'Drowning Sailors' - new art installation at SSE
'Drowning Sailors' a work by the renowned artist Truls Melin, has been donated to the Stockholm School of Economics and is placed in the school’s Atrium.
Truls Melin's art is among the most resolute objects to look at, not just in Sweden, but in general. Though with roots in pop art’s interest for ready-mades and the everyday, Melin's work is much more multifaceted.
Truls Melin’s debut took place with the legendary gallery owner Sten Eriksson in 1986. Stockholm’s Moderna Museet purchased one of Melin’s sculptures and even Fredrik Roos was an early collector of Melin’s art. Melin became an artist who you spoke of with respect. He received his international breakthrough when he represented Sweden in the Nordic Pavilion at the 1993 Venice Biennale. In 1994 he became the first Swedish visual artist to receive the prestigious DAAD grant in Berlin.

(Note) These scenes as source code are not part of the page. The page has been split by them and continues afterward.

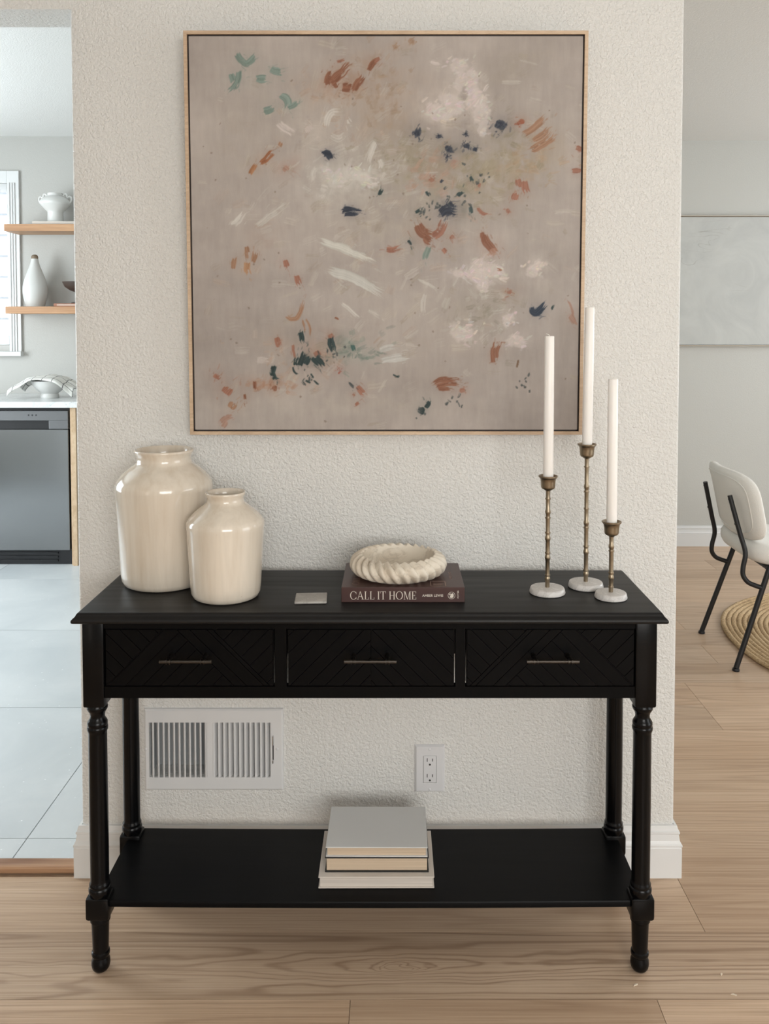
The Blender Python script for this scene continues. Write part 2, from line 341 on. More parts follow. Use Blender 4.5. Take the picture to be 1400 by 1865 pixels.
for k in range(-22, 18):
    y1 = -.0095+PW*k; y0 = y1-PW
    if k in rows: segs = rows[k]
    else:
        xs = [-2.8 if k < 1 else .6]; x = xs[0]+random.uniform(.4, 1.4)
        while x < 3.9: xs.append(round(x, 1)); x += 1.4
        xs.append(4.2); segs = list(zip(xs, xs[1:]))
    for i, (a, b) in enumerate(segs):
        plank(a, b, max(y0, -4.5), min(y1, 3.2), seeds.get((k, i), random.random()), random.uniform(.25, .75))
# kitchen tile floor
kf = struct(ob('floor', B((-4, .043, -.006), (-.62, KY, .007)), 'grout'))
tb = B((-.61+.0015, -.387+.0015, 0), (.61-.0015, .387-.0015, .004)); tme = bpy.data.meshes.new('tile'); tb.to_mesh(tme); tb.free(); tme.materials.append(M['tile'])
for j in range(5):
    yc = .1325+.774*j+.387
    for i in range(3):
        xc = -.9596-.61-1.22*i
        if xc-.6 < -4: continue
        t = bpy.data.objects.new('tile', tme); COL.objects.link(t); t.parent = kf; t.location = (xc, yc if j < 4 else yc, .0065)
def tile_cut(x0, x1, y0, y1): ob('tile', B((x0+.0015, y0+.0015, .0065), (x1-.0015, y1-.0015, .0105)), 'tile', kf)
tile_cut(-2.1796, -.9596, .043, .1325); tile_cut(-.9596, -.7665, .043, .1325); tile_cut(-3.4, -2.1796, .043, .1325)
for j in range(4): tile_cut(-.9596, -.722, .1325+.774*j, .1325+.774*(j+1))
th = bmesh.new(); prism(th, [(.004, 0), (.004, .011), (.007, .0145), (.012, .016), (.038, .016), (.043, .0135), (.043, 0)], -2.05, XL-.017, 'x')
o = struct(ob('trim_1', th, 'threshold')); o.color = (.3, .5, 0, 1)
# baseboards
prof = [(0, .126), (.006, .126), (.0075, .120), (.009, .1145), (.0115, .1125), (.0115, .108), (.0095, .106), (.0105, .099), (.0115, .091), (.0145, .085), (.0165, .082), (.0165, .078), (.0145, .0765), (.0155, .074), (.0155, 0), (0, 0)]
def baseboard(name, paths, mat):
    V, F = [], []; n = len(prof); npth = len(paths(0))
    for d, z in prof:
        for x, y in paths(d): V.append((x, y, z))
    for i in range(n):
        for k in range(npth-1):
            a, b = i*npth+k, ((i+1) % n)*npth+k; F.append((a, a+1, b+1, b))
    F.append([i*npth for i in range(n)]); F.append([i*npth+npth-1 for i in range(n)][::-1])
    o = pyo(name, V, F, mat); b = bmesh.new(); b.from_mesh(o.data); bmesh.ops.recalc_face_normals(b, faces=b.faces[:]); b.to_mesh(o.data); b.free(); return struct(o)
baseboard('baseboard_front', lambda d: [(XL-d, .04 if False else .044), (XL-d, -d), (XR+d, -d), (XR+d, WT)], 'trim')
baseboard('baseboard_back', lambda d: [(.6, 3.2-d*1.0), (4.2, 3.2-d)], 'trimwhite')
# kitchen window
wr = struct(empty('window_1', ((WX0+WX1)/2, KY, WZ0)))
def wchild(name, bm, mat):
    o = ob(name, bm, mat); o.parent = wr; o.matrix_parent_inverse = Matrix.Translation(-wr.location); return o
cw = .068
def casing(x0, x1, z0, z1):
    b = bmesh.new(); box(b, (x0, KY-.016, z0), (x1, KY, z1), .002); return b
b = casing(WX1-.006, WX1+cw, 1.2005, 2.3238)
for k in range(3): box(b, (WX1+.004+k*.016, KY-.022, 1.2005), (WX1+.012+k*.016, KY-.016, 2.25), .001)
wchild('casing', b, 'trimwhite'); wchild('casing', casing(WX0-cw, WX0+.006, 1.2005, 2.3238), 'trimwhite'); wchild('casing', casing(WX0, WX1-.006, 2.25, 2.3238), 'trimwhite')
wchild('window_sill', B((WX0-cw-.01, KY-.045, 1.172), (WX1+cw+.008, KY+.05, 1.2005), .003), 'trimwhite')
b = bmesh.new()
for a, c in (((WX1-.03, KY+.03, WZ0), (WX1, KY+.07, WZ1)), ((WX0, KY+.03, WZ0), (WX0+.03, KY+.07, WZ1)), ((WX0, KY+.03, WZ0), (WX1, KY+.07, WZ0+.06)), ((WX0, KY+.03, WZ1-.05), (WX1, KY+.07, WZ1)), ((-2.98, KY+.03, WZ0), (-2.94, KY+.07, WZ1))): box(b, a, c, .003)
wchild('sash', b, 'trimwhite')
wchild('pane', B((WX0+.03, KY+.048, WZ0+.06), (-2.98, KY+.052, WZ1-.05)), 'glass'); wchild('pane', B((-2.94, KY+.048, WZ0+.06), (WX1-.03, KY+.052, WZ1-.05)), 'glass')
# neighbouring clapboard wall outside the window
sd = tag(empty('clapboard_siding', (-3.4, 5.4, 0)), 'sunlit white clapboard siding seen outside the kitchen window', 'siding')
sm = bmesh.new(); prism(sm, [(-.018, .0), (-.004, .185), (.02, .185), (.02, 0)], -2, 2, 'x'); sme = bpy.data.meshes.new('board'); sm.to_mesh(sme); sm.free(); sme.materials.append(M['siding'])
for k in range(16):
    o = bpy.data.objects.new('board', sme); COL.objects.link(o); o.parent = sd; o.location = (0, 0, .18*k)
struct(ob('ground', B((-12, 3.46, -.3), (6, 9, -.2)), 'siding'))

# ------------------------------------------------------------------ console table
TX, TZ = -.0505, .77
ct = tag(empty('console_table', (TX, -.2, 0)), 'black painted console table with three chevron drawers, turned legs and low shelf', 'console table')
def cb(name, bm, mat='black', parent=None, smooth=None, loc=None):
    o = ob(name, bm, mat, smooth=smooth)
    if loc: o.location = loc
    else: o.location = (0, 0, 0)
    p = parent or ct
    o.parent = p
    o.matrix_parent_inverse = Matrix.Translation(-Vector((TX, -.2, 0)))
    return o
def ringstack(levels):
    b = bmesh.new(); prev = None
    for x0, x1, y0, y1, z in levels:
        r = [b.verts.new(p) for p in ((x0, y0, z), (x1, y0, z), (x1, y1, z), (x0, y1, z))]
        if prev:
            for i in range(4): b.faces.new((prev[i], prev[(i+1) % 4], r[(i+1) % 4], r[i]))
        else: b.faces.new(r[::-1])
        prev = r
    b.faces.new(prev); return b
def lv(d, z): return (-.6485+d, .5495-d, -.3625+d, -.047-d*.2, z)
cb('tabletop', ringstack([lv(.007, .7485), lv(.003, .7492), lv(.0006, .7512), lv(0, .754), lv(.0006, .7568), lv(.003, .7595), lv(.006, .7615), lv(.0075, .7645), lv(.0095, .768), lv(.012, .7695), lv(.0145, .77)]), 'blacktop', smooth=40)
LX = .5640; FY, RY = -.312, -.092
legprof = [(.0, 0), (.010, 0), (.0145, .002), (.0178, .007), (.0192, .014), (.0188, .022), (.0165, .028), (.0160, .030), (.0180, .033), (.0188, .037), (.0182, .041), (.0162, .043), (.0163, .050), (.0178, .100), (.0180, .105), (.0205, .108), (.0208, .113), (.0200, .118), (.0195, .124)]
lowtop = [(.0195, .158), (.0215, .165), (.0222, .169), (.0228, .174), (.0225, .178), (.0205, .181), (.0212, .184), (.0212, .187), (.0192, .190), (.0188, .196), (.0190, .35), (.0185, .505), (.0190, .509), (.0205, .512), (.0210, .516), (.0205, .5195), (.0195, .521), (.0203, .524), (.0203, .528), (.0185, .532), (.0152, .537), (.0146, .543), (.0160, .549), (.0185, .553), (.0208, .557), (.0212, .561), (.0195, .564), (.0195, .575)]
for sx in (-1, 1):
    for yy in (FY, RY):
        b = bmesh.new(); lathe(b, legprof, 32)
        box(b, (-.0245, -.0225, .117), (.0245, .0225, .165), .006, 2); lathe(b, lowtop, 32)
        box(b, (-.0222, -.023, .566), (.0222, .023, .7485), .004, 2)
        cb('leg', b, 'blackleg', smooth=35, loc=(TX+sx*LX, yy, 0))
x0, x1 = TX-LX+.0222, TX+LX-.0222
dr = [(-.5911, -.2454), (-.2190, .1235), (.1460, .4910)]
DZ0, DZ1, YF = .6096, .7299, -.3315
b = bmesh.new()
box(b, (x0, YF, DZ1), (x1, YF+.02, .7485)); box(b, (x0, YF, .5857), (x1, YF+.02, DZ0))
g = .0012
for a, c in ((x0, dr[0][0]-g), (dr[0][1]+g, dr[1][0]-g), (dr[1][1]+g, dr[2][0]-g), (dr[2][1]+g, x1)):
    if c-a > .0005: box(b, (a, YF, DZ0), (c, YF+.02, DZ1))
cb('front_frame', b)
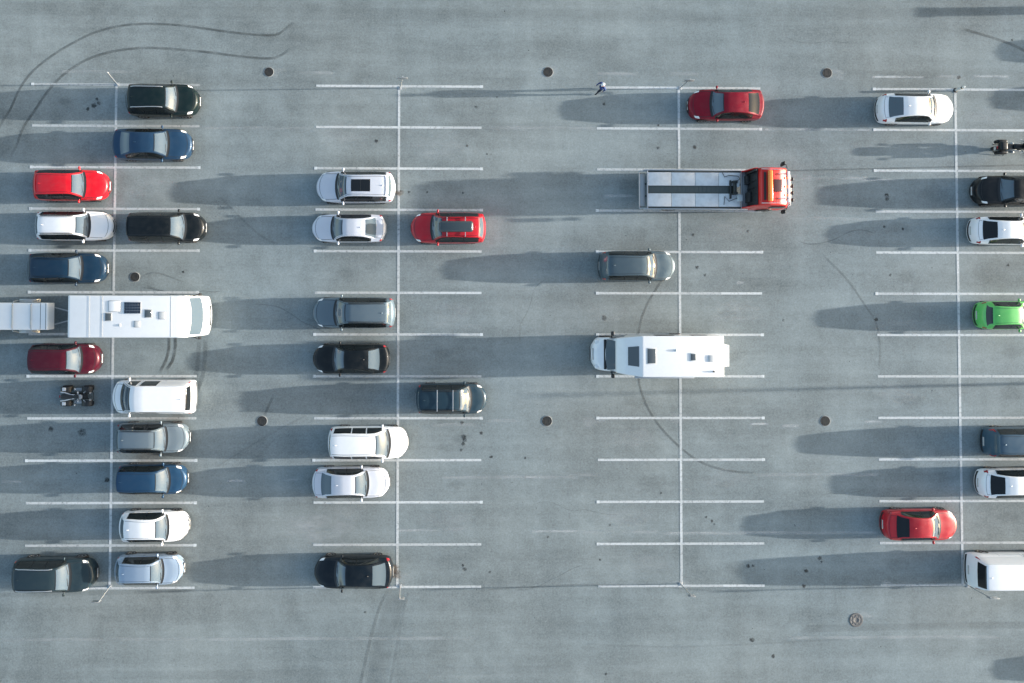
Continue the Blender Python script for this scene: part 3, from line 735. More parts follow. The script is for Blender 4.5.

The art work has been dontated by Lars Bohman Gallery and is one of several art installations to be found in the school’s Atrium – the place where faculty, students, and visitors meet up.
Stockholm School of Economics invests in art
The installation 'Drowning Sailors' is the latest in a series of initiatives from SSE to integrate art into its curricular life. SSE’s student union’s Art Division, together with SSE’s Executive Management Team and Galleri Charlotte Lund Power, venture forward.
The ambition is to establish aesthetic knowledge in the School's scientific teaching and research environment, to provide a broader social and cultural understanding, to demonstrate the complexity of being human, and to challenge and develop habitual, often simplified, perspectives on the world around us.